Utilizzando il conflitto colombiano, gli USA stanno rafforzando la loro presenza militare in una zona dell’America Meridionale che va dal canale di Panama e dalla costa atlantica fino alla foresta amazzonica e alla costa pacifica. È una regione ricca come poche altre al mondo di petrolio, acqua, carbone e uranio. Per anni il governo statunitense,  i governi locali e l’UE hanno ribadito che queste basi sarebbero servite esclusivamente nella lotta al narcotraffico. Da adesso, verranno invece ufficialmente utilizzate contro il terrorismo.
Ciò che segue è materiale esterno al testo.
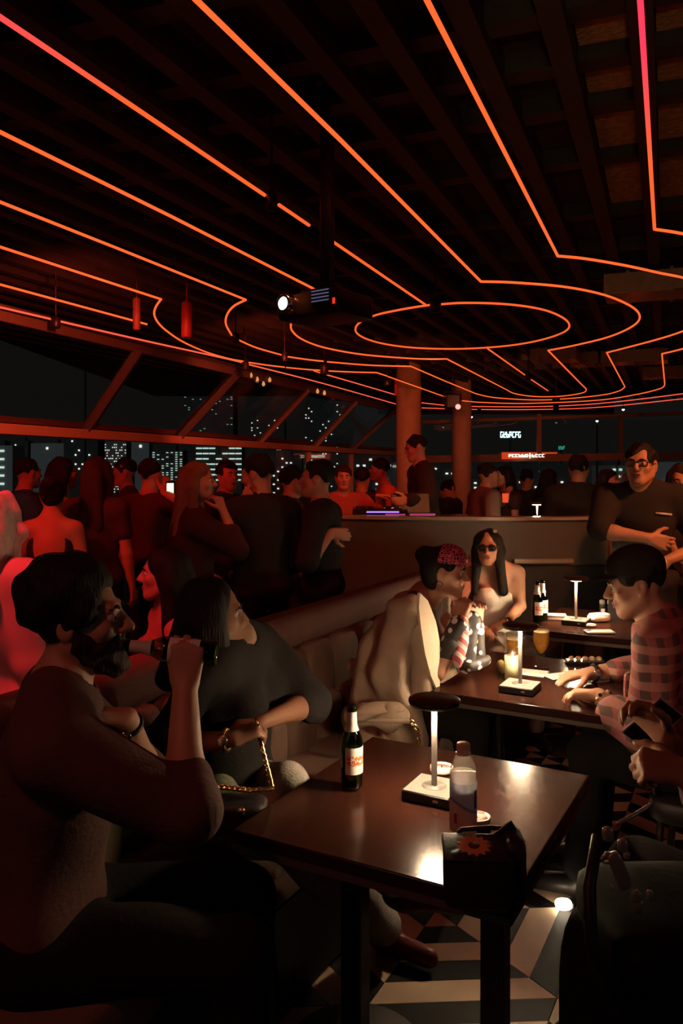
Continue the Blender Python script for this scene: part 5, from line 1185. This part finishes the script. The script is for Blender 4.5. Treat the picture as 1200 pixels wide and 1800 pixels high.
obj('case', box(BM(), (0, 0, 0), (.068, .009, .13), bev=.003, M=Mp), BLKGLOSS, t); obj('metal_edge', box(BM(), (0, 0, 0), (.073, .006, .135), M=Mp, bev=.001), mat('pink_steel', (.8, .5, .58), .3, metal=.6), t)
# staff man standing
def ex_staff(c):
    glasses(c, BLK, glassy('spectacle_lens', (.9, .9, .9)), 1.05)
    q = c['C'] + c['ft'] * .128 + c['u'] * .05
    part(c, 'chest_print', tube(BM(), [q - c['rt'] * .145 + c['u'] * -.006 - c['ft'] * .03, q - c['rt'] * .10, q - c['rt'] * .055 + c['u'] * .004 + c['ft'] * .008], .006, 8), mat('white_print', (.75, .7, .66), .7))
    E, W = c['j']['E1'], c['j']['W1']; part(c, 'watch', ring(BM(), E.lerp(W, .12), W - E, .046, .006), CHROME)
person('staff man in black tee and glasses standing with arm across waist at right', pix(1131, 815, 4.72).x, 4.75, 192, 1.80, hyaw=22, hpitch=4, headat=pix(1126, 818, 4.68),
       armR=dict(w=pix(1140, 946, 4.46), pole=(-1, -.2, -.3), fd=(.95, 0, -.28), pn=(0, 1, 0), curl=(14, 16, 12), spread=2), armL=dict(w=pix(1172, 985, 4.6), pole=(1, .2, -.3), fd=(-.6, -.1, -.6), pn=(0, 1, 0)),
       top=dict(mat=BLACKCL, sleeve=.95, t=.026, fold=.008), bottom=dict(mat=NAVY), hair=dict(style='short', mat=HBLACK, vol=1.05), vox=.0075, extra=ex_staff, seed=7)
# red-lit person at far left edge, and the seated woman behind the bearded man
person('red-lit person with long fair hair at the left edge behind the bearded man', pix(0, 815, 2.62).x - .02, 2.62, 30, 1.60, fem=True, hyaw=-25, headat=pix(-8, 925, 2.62), top=dict(mat=mat('pale_rose_cloth', (.6, .32, .3), .9), sleeve=1.7, t=.02, fold=.008),
       bottom=dict(mat=NAVY), hair=dict(style='wave', mat=HPINK, len=.16, vol=1.1, amp=.011, freq=95), vox=.009, seed=8)
person('red-lit woman with dark hair and bare shoulders seated behind the bearded man', pix(283, 815, 3.3).x + .02, 3.36, 245, 1.66, fem=True, sit=.44, hyaw=15, headat=pix(288, 1008, 3.3), top=dict(mat=BLACKCL, kind='tube', sleeve=0, t=.010), bottom=dict(mat=NAVY),
       hair=dict(style='long', mat=HBLACK, len=.22), vox=.009, seed=9)

def chair(loc, rz, label, h=.46):
    t = thing('chair', label, 'chair', loc, rz, 'black padded chairs')
    obj('seat', superell(BM(), (0, 0, h - .04), (.22, .22, .045), .3), LEATHER, t, True)
    obj('backrest', superell(BM(), (0, .225, h + .26), (.21, .035, .17), .35), LEATHER, t, True)
    for sx in (-1, 1):
        for sy in (-1, 1): obj('leg', tube(BM(), [(sx * .17, sy * .17, h - .06), (sx * .20, sy * .20, 0)], .013, 8), BLK, t, True)
        obj('back_post', tube(BM(), [(sx * .17, .18, h - .06), (sx * .17, .225, h + .3)], .012, 8), BLK, t, True)
chair((1.36, 2.93, 0), R(-300), 'black padded chair under the man in the black cap', .455)
chair((1.13, 1.86, 0), R(-292), 'black padded chair under the person holding a phone', .455)
def stool(loc, h, label):
    t = thing('stool', label, 'stool', loc, 0, 'dark round stools')
    obj('seat', superell(BM(), (0, 0, h - .05), (.19, .19, .05), .6), LEATHER, t, True); obj('column', lathe(BM(), [(.03, .02), (.03, h - .08)], 14), BLK, t, True); obj('base_plate', lathe(BM(), [(.18, 0), (.18, .015), (0, .025)], 26), BLK, t, True)
stool((pix(283, 815, 3.3).x + .02, 3.36, 0), .435, 'dark round stool under the red-lit bare-shouldered woman')
# black bag with steel hardware in front of the person at the right edge
o_ = pix(1100, 1560, 1.48); DULLBLK = mat('dull_black_leather', (.010, .009, .0085), .7, bump=.1, spec=.15)
t = thing('backpack', 'black leather backpack with steel buckles at the lower right edge', 'bag', (.60, 1.42, 0))
obj('body', superell(BM(), (.0, .0, .50), (.20, .15, .34), .38, 28, 18), DULLBLK, t, True); obj('front_pocket', superell(BM(), (-.05, -.13, .42), (.14, .05, .18), .4), DULLBLK, t, True); obj('lid', superell(BM(), (.02, -.01, .83), (.19, .16, .05), .4), DULLBLK, t, True)
loc_ = Vector(t.location); STEEL = mat('brushed_steel', (.50, .47, .42), .25, metal=.5)
def at_(px_, py_, Y): return pix(px_, py_, Y) - loc_
obj('buckle', superell(BM(), at_(1088, 1530, 1.24), (.011, .007, .030), .5, M=Matrix.Rotation(R(-22), 4, 'Y')), STEEL, t, True)
obj('buckle', tube(BM(), [at_(1058, 1512, 1.24), at_(1066, 1500, 1.24), at_(1082, 1505, 1.24), at_(1076, 1516, 1.24), at_(1060, 1514, 1.24)], .004, 8), STEEL, t, True)
obj('steel_rod', tube(BM(), [at_(1083, 1448, 1.30), at_(1115, 1432, 1.32), at_(1145, 1414, 1.34), at_(1144, 1404, 1.34)], .0035, 8), STEEL, t, True)
for px_, py_, r_ in ((1068, 1466, .009), (1094, 1486, .008), (1118, 1576, .008), (1122, 1592, .008), (1142, 1574, .006), (1101, 1503, .005), (1075, 1560, .003)):
    obj('rivet', superell(BM(), at_(px_, py_, 1.24), (r_, .006, r_ * 1.3), .8), STEEL, t, True)
obj('shoulder_strap', tube(BM(), [at_(1050, 1470, 1.34), at_(1035, 1560, 1.28), at_(1040, 1680, 1.25), at_(1090, 1760, 1.28)], 0.010, 8), LEATHER, t, True)

# ================================================================ THE CROWD
def crowd(label, px_, py_, Y, yaw, fem=False, lean=0, hyaw=0, hpitch=0, base=0, **kw):
    h = pix(px_, py_, Y); s = min(max((h.z - base) / 1.62, .86), 1.10); f = yv(yaw)
    o = h - f * (.68 * s * math.sin(R(lean)) + .035 * s)
    if 'top' not in kw: kw['top'] = dict(mat=BLACKCL, sleeve=.8, t=.020)
    kw.setdefault('bottom', dict(mat=NAVY)); kw.setdefault('hair', dict(style='long' if fem else 'short', mat=HBLACK)); kw.setdefault('vox', .012)
    return person(label, o.x, o.y, yaw, s * 1.75, fem=fem, base=base, lean=lean, hyaw=hyaw, hpitch=hpitch, headat=h, group='standing crowd by the windows', seed=int(px_ * 7) % 1000, **kw)
def tee(m=BLACKCL, sl=.8, **k): return dict(mat=m, sleeve=sl, t=.020, fold=.008, **k)
crowd('dark-haired man in black with red-lit neck at the left edge of the crowd', 50, 832, 6.2, 40, lean=4)
crowd('woman with bare red-lit back seen from behind at left', 92, 868, 4.9, 352, True, top=dict(mat=BLACKCL, kind='backless', sleeve=0, t=.010), hair=dict(style='bun', mat=HBLACK), vox=.010)
crowd('dark-haired woman with red-lit bare arm right of the bare-backed woman', 112, 832, 5.8, 60, True, top=dict(mat=BLACKCL, kind='tube', sleeve=0, t=.010), hair=dict(style='bob', mat=HBLACK))
crowd('woman with long straight hair seen from behind near the grey towers', 172, 834, 5.2, 8, True, top=tee(DARKRED, .5), hair=dict(style='long', mat=HBROWN, len=.30))
crowd('dark red-lit man facing left behind the long straight hair', 217, 830, 6.8, 250, top=tee(DARKRED))
crowd('person in dark red shirt raising a lit phone', 266, 834, 6.0, 25, top=tee(DARKRED, .9), armR=dict(w=pix(288, 866, 5.75), pole=(1, .2, -.8), fd=(.25, .3, 1), pn=(-.4, .8, 0), curl=(30, 40, 25)))
t = thing('phone', 'phone with bright warm screen raised in the crowd', 'phone', pix(300, 858, 5.75)); obj('case', box(BM(), (0, 0, 0), (.07, .009, .10), bev=.003, rz=.5), BLKGLOSS, t); obj('screen', box(BM(), (-.003, -.006, .0), (.05, .003, .07), rz=.5), emit('phone_screen', (1, .72, .42), 2.2), t)
def ex_smoke(c): pass
crowd('woman with long light brown hair in profile holding a hand to her mouth', 348, 846, 4.5, 70, True, hyaw=18, top=tee(mat('wine_cloth', (.05, .015, .015), .9), 1.4), hair=dict(style='long', mat=HBLOND, len=.26), vox=.0085,
      armR=dict(w=pix(392, 898, 4.42), pole=(.4, -.2, -1), fd=(-.35, .1, .9), pn=(-.8, .5, .1), curl=(45, 55, 35)))
crowd('half-hidden dark man with red-lit cheek left of the tall black-shirted man', 400, 836, 6.2, 120, hyaw=20)
crowd('tall broad man in black seen from behind looking left in mid crowd', 452, 834, 4.7, 312, hyaw=-18, hpitch=-10, top=dict(mat=BLACKCL, sleeve=1.0, t=.04, fold=.01), vox=.0085, armL=dict(w=pix(448, 892, 4.62), pole=(-.6, .2, -1), fd=(-.55, -.1, .8), pn=(.2, 1, 0), curl=(30, 40, 25)))
crowd('man with folded arms in black tee facing left', 556, 842, 4.9, 280, hyaw=-5, top=dict(mat=BLACKCL, sleeve=.9, t=.028, fold=.008), vox=.0085, armL=dict(w=pix(582, 936, 4.72), pole=(-1, -.3, -.2), fd=(1, .1, -.15), pn=(0, 1, 0), curl=(30, 40, 25)), armR=dict(w=pix(560, 925, 5.05), pole=(-.5, .8, -.3)))
crowd('dark man behind the man with folded arms', 516, 846, 5.75, 70, top=tee(DARKRED))
crowd('smiling man with pushed-back hair facing the camera at the desk', 604, 840, 7.4, 176, top=tee(PINKCL, 1.5), armL=dict(w=pix(664, 872, 7.18), pole=(.4, .2, -1), fd=(1, -.1, .1), pn=(0, 0, -1)), hair=dict(style='short', mat=HBROWN), vox=.0095)
crowd('dark head turned away beside the smiling man', 637, 842, 7.9, 20)
crowd('man in orange-red tee bending towards the desk', 676, 836, 7.0, 262, lean=10, top=tee(ORANGECL, .8), hair=dict(style='short', mat=HBLACK), base=.15) if False else crowd('man in orange-red tee bending towards the desk', 666, 826, 8.15, 262, lean=13, top=tee(ORANGECL, .8))
crowd('tall man in black standing on the platform before the red-lit column', 730, 788, 7.55, 262, base=.15, lean=6, hpitch=-14, top=dict(mat=BLACKCL, sleeve=1.8, t=.03, fold=.008), vox=.0095, armL=dict(w=pix(715, 880, 7.0), pole=(.6, -.3, -.8)))
crowd('man in grey-brown jacket facing right between the columns', 858, 836, 7.7, 75, lean=4, top=dict(mat=GREYCL, sleeve=1.8, t=.03, fold=.01), vox=.0105)
crowd('woman with red-lit drink facing the man in the grey-brown jacket', 884, 838, 8.2, 250, True, top=tee(DARKRED, .2), armR=dict(w=pix(891, 876, 7.9), pole=(-.5, -.2, -1), fd=(.1, -.2, 1), pn=(.6, .3, 0)))
t = thing('drink_glass', 'glass of glowing red drink in the woman\'s hand', 'glass', pix(888, 884, 7.86)); obj('glass', lathe(BM(), [(0, 0), (.03, 0), (.036, .12)], 18), GLASS, t, True); obj('drink', lathe(BM(), [(0, .004), (.028, .004), (.033, .09), (0, .09)], 18), emit('red_lit_drink', (1, .10, .03), .9), t, True)  # red light falling on the drink put in as emission
crowd('person in black seen from behind left of the lamp on the partition', 925, 842, 8.9, 10)
crowd('dark-haired woman with pink-lit cheek beside the black-shirted back', 966, 842, 8.5, 60, True, hair=dict(style='bob', mat=HBLACK))
crowd('short-haired man in black tee seen from behind right of the red sign', 1017, 824, 6.7, 25, top=dict(mat=BLACKCL, sleeve=.9, t=.04, fold=.008))
crowd('woman in pink-red dress raising a glass beside the staff man', 1071, 846, 7.2, 140, True, top=tee(PINKCL, 0), armL=dict(w=pix(1088, 868, 6.95), pole=(.5, -.2, -1), fd=(.1, -.2, 1), pn=(-.6, .3, 0)))
t = thing('drink_glass', 'clear stemmed glass raised by the woman in pink-red', 'glass', pix(1097, 862, 6.9)); obj('bowl', lathe(BM(), [(.03, 0), (.006, .006), (.005, .07), (.03, .10), (.042, .15), (.038, .18)], 20), GLASS, t, True); obj('wine', lathe(BM(), [(0, .075), (.028, .1), (.039, .14), (0, .14)], 18), glassy('rose_wine', (.8, .4, .4), .5, .05, .3, (.8, .3, .3)), t, True)
crowd('dark-haired person with head bowed at the foot of the brown column', 786, 862, 8.5, 300, hpitch=-20)
crowd('brown-haired woman in black half cut by the right edge', 1196, 848, 5.3, 200, True, hair=dict(style='wave', mat=HBROWN, len=.14, vol=1.15), vox=.010, armR=dict(w=pix(1196, 985, 4.95), pole=(-1, -.3, .1), fd=(0, -.2, -1), pn=(1, .2, 0)))
for px_, py_, Y, lab in ((929, 890, 7.05, 'small warm candle glass left of the lamp behind the partition'),):
    t = thing('candle_glass', lab, 'candle', (pix(px_, 815, 6.95).x - .02, 6.86, 1.037)); obj('glass', lathe(BM(), [(0, 0), (.03, 0), (.034, .07)], 18), GLASS, t, True); obj('flame', lathe(BM(), [(0, .02), (.012, .03), (.014, .045), (0, .075)], 12), emit('candle_flame', (1, .68, .35), 5), t, True)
Il progetto strategico degli Stati Uniti è l’allargamento a sud del mercato del Nafta, attraverso la creazione della ALCA (Area Libera di Commercio delle Americhe) in tutto il continente.

Ma cosa intendono gli USA per “terroristi”? In Colombia, le FARC e l’ELN. Nella lista nera dei 32 gruppi da colpire attraverso la campagna Enduring Freedom, ci sono in verità anche le AUC, con le quali Washington mantiene un atteggiamento fariseo. Pubblicamente le condanna, così come critica l’esercito colombiano, accusato di mantenere con loro un’impudica unità d’azione. Nella pratica, però, non si è mai fatta alcuna remora a servirsene. Chi è “terrorista” oggi può diventare un “combattente della libertà” domani, e viceversa. Nell’accezione in uso a Washington, i “terroristi” vanno quindi ben al di là della guerriglia.
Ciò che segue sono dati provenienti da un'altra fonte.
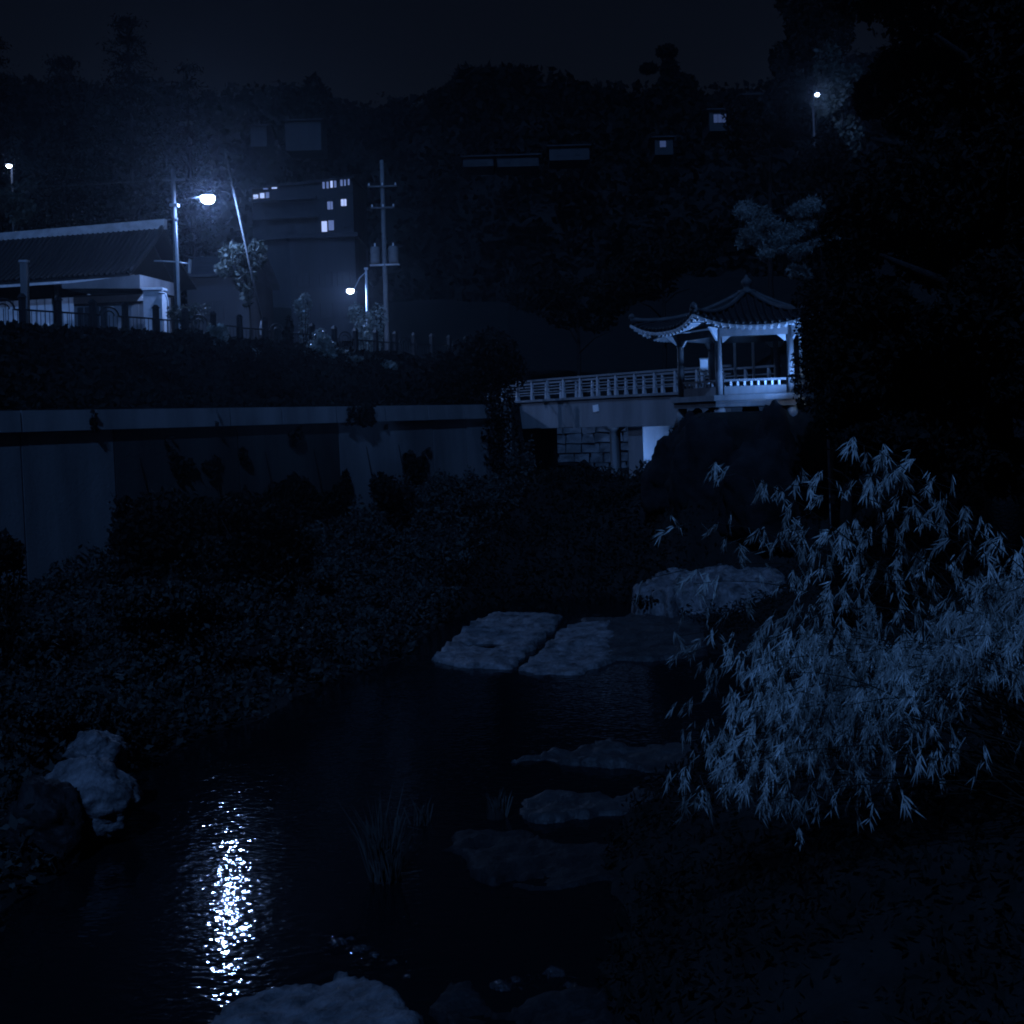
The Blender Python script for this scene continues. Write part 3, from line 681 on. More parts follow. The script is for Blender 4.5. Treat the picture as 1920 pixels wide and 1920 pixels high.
o = add("foliage", leaves("foliage", iv, .2, .8, flat=-.2), M["leaf"], t, world=True); o["kind"] = "stuff"
for s_ in (5, 8, 10.5, 13, 16, 18):
    p = wall_pt(s_) + nd * .24; MB().tube([p + Vector((0, 0, 1.6)), p - nd * .06 + Vector((.1, .1, 3.2)), p - nd * .16 + Vector((-.1, -.1, 5.2))], [.04, .03, .012], 5).part("vine_stem", M["bark"], t, world=True)

# ------------------------------------------------------------------ footbridge
BA = Vector((-3.2, 73.2, 0)); BB = Vector((9.4, 53.0, 0)); bd = (BB - BA).normalized(); bl = (BB - BA).length; bn = Vector((-bd.y, bd.x, 0)); bn = -bn if bn.y > 0 else bn   # bn faces the viewer
def deck(s_): return 7.08 + .04 * math.sin(math.pi * s_ / bl)
t = thing("footbridge", "pale concrete footbridge with post-and-rail parapet leading to the pavilion", "bridge", (BA.x, BA.y, 3.0))
zv = lambda z: Vector((0, 0, z))
def bp_(s_, off): return BA + bd * s_ + bn * off
g = MB(); WB_ = 3.0
for i in range(8):
    s0, s1 = bl * i / 8, bl * (i + 1) / 8; d0, d1 = deck(s0), deck(s1)
    g.hexa([bp_(s0, 0) + zv(d0 - 1.55), bp_(s1, 0) + zv(d1 - 1.5), bp_(s1, -WB_) + zv(d1 - 1.5), bp_(s0, -WB_) + zv(d0 - 1.55), bp_(s0, 0) + zv(d0 - .12), bp_(s1, 0) + zv(d1 - .12), bp_(s1, -WB_) + zv(d1 - .12), bp_(s0, -WB_) + zv(d0 - .12)])
g.part("girder", M["concrete"], t, world=True)
g = MB()
for i in range(8):
    s0, s1 = bl * i / 8, bl * (i + 1) / 8; d0, d1 = deck(s0), deck(s1)
    g.hexa([bp_(s0, .12) + zv(d0 - .117), bp_(s1, .12) + zv(d1 - .117), bp_(s1, -WB_ - .12) + zv(d1 - .117), bp_(s0, -WB_ - .12) + zv(d0 - .117), bp_(s0, .12) + zv(d0), bp_(s1, .12) + zv(d1), bp_(s1, -WB_ - .12) + zv(d1), bp_(s0, -WB_ - .12) + zv(d0)])
g.part("deck", M["concrete"], t, world=True)
for off in (-.05, -WB_ + .05):
    s_ = .6
    while s_ < bl:
        p = bp_(s_, off) + zv(deck(s_) + .003)
        mb = MB(); z_ = [(.0, .095), (.5, .075), (.97, .06)]
        for (za, ra), (zb_, rb_) in zip(z_, z_[1:]):
            mb.hexa([p - bd * ra - bn * ra * .8 + zv(za), p + bd * ra - bn * ra * .8 + zv(za), p + bd * ra + bn * ra * .8 + zv(za), p - bd * ra + bn * ra * .8 + zv(za), p - bd * rb_ - bn * rb_ * .8 + zv(zb_), p + bd * rb_ - bn * rb_ * .8 + zv(zb_), p + bd * rb_ + bn * rb_ * .8 + zv(zb_), p - bd * rb_ + bn * rb_ * .8 + zv(zb_)])
        mb.part("rail_post", M["railp"], t, world=True); s_ += 1.5
    for hz_, hh in ((1.02, .1), (.68, .06), (.38, .06)):
        mb = MB(); q = [bp_(bl * i / 8, off) + zv(deck(bl * i / 8) + hz_) for i in range(9)]
        for a_, b_ in zip(q, q[1:]): mb.beam(a_, b_, .12 if hz_ > 1 else .05, hh)
        mb.part("rail", M["concrete"], t, world=True)
# name plate on the girder
sp = 0
for i in range(300):
    s_ = bl * i / 300; p = bp_(s_, 0); u = 960 + p.x / p.y * F
    if u < 1120: sp = s_
p = bp_(sp, .02); pl_ = MB().beam(p - bd * .22 + zv(deck(sp) - .62), p + bd * .22 + zv(deck(sp) - .58), .04, .34).part("name_plate", M["white"], t, world=True)
# piers
def s_at(uu):
    return min((abs(960 + bp_(bl * i / 400, -.3).x / bp_(bl * i / 400, -.3).y * F - uu), bl * i / 400) for i in range(401))[1]
s1 = s_at(1151); p = bp_(s1, -.35)
pr = MB().lathe([(.27, 1.0), (.27, deck(s1) - 1.78), (.55, deck(s1) - 1.56)], 16, (p.x, p.y, 0)).part("pier_column", M["concrete"], t, True, True)
s2 = s_at(1205); A = bp_(s2, -.3)
MB().hexa([A - bd * 1.15 + zv(1), A + zv(1), A - bn * 2.4 + zv(1), A - bd * 1.15 - bn * 2.4 + zv(1)] + [A - bd * 1.15 + zv(deck(s2) - 1.56), A + zv(deck(s2) - 1.56), A - bn * 2.4 + zv(deck(s2) - 1.56), A - bd * 1.15 - bn * 2.4 + zv(deck(s2) - 1.56)]).part("pier_wall", M["concrete"], t, world=True)
s3 = s_at(975); A = bp_(s3, -.25)
MB().hexa([A - bd * 2.2 + zv(1), A + zv(1), A - bn * 2.5 + zv(1), A - bd * 2.2 - bn * 2.5 + zv(1)] + [A - bd * 2.2 + zv(deck(s3) - 1.565), A + zv(deck(s3) - 1.565), A - bn * 2.5 + zv(deck(s3) - 1.565), A - bd * 2.2 - bn * 2.5 + zv(deck(s3) - 1.565)]).part("abutment", M["wallc"], t, world=True)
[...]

La guerra infinita e a tutto campo contro il terrorismo proclamata dopo l’undici settembre non risparmierà la Colombia: la linea dura di Bush trova un’entusiasta partigiano nel presidente Alvaro Uribe Velez, nemico dichiarato di qualunque negoziato con la guerriglia, sostenitore dei peggiori violatori dei diritti umani in divisa e candidato dei paramilitari. Oltretutto, Uribe è anche ricattabile per le sue pubbliche amicizie con vari e noti narcotrafficanti. Qualcuno a Bogotà ha iniziato a chiamarlo lo “Sharon colombiano”, ed è più che probabile che i suoi risultati saranno simili a quelli ottenuti dal primo ministro israeliano.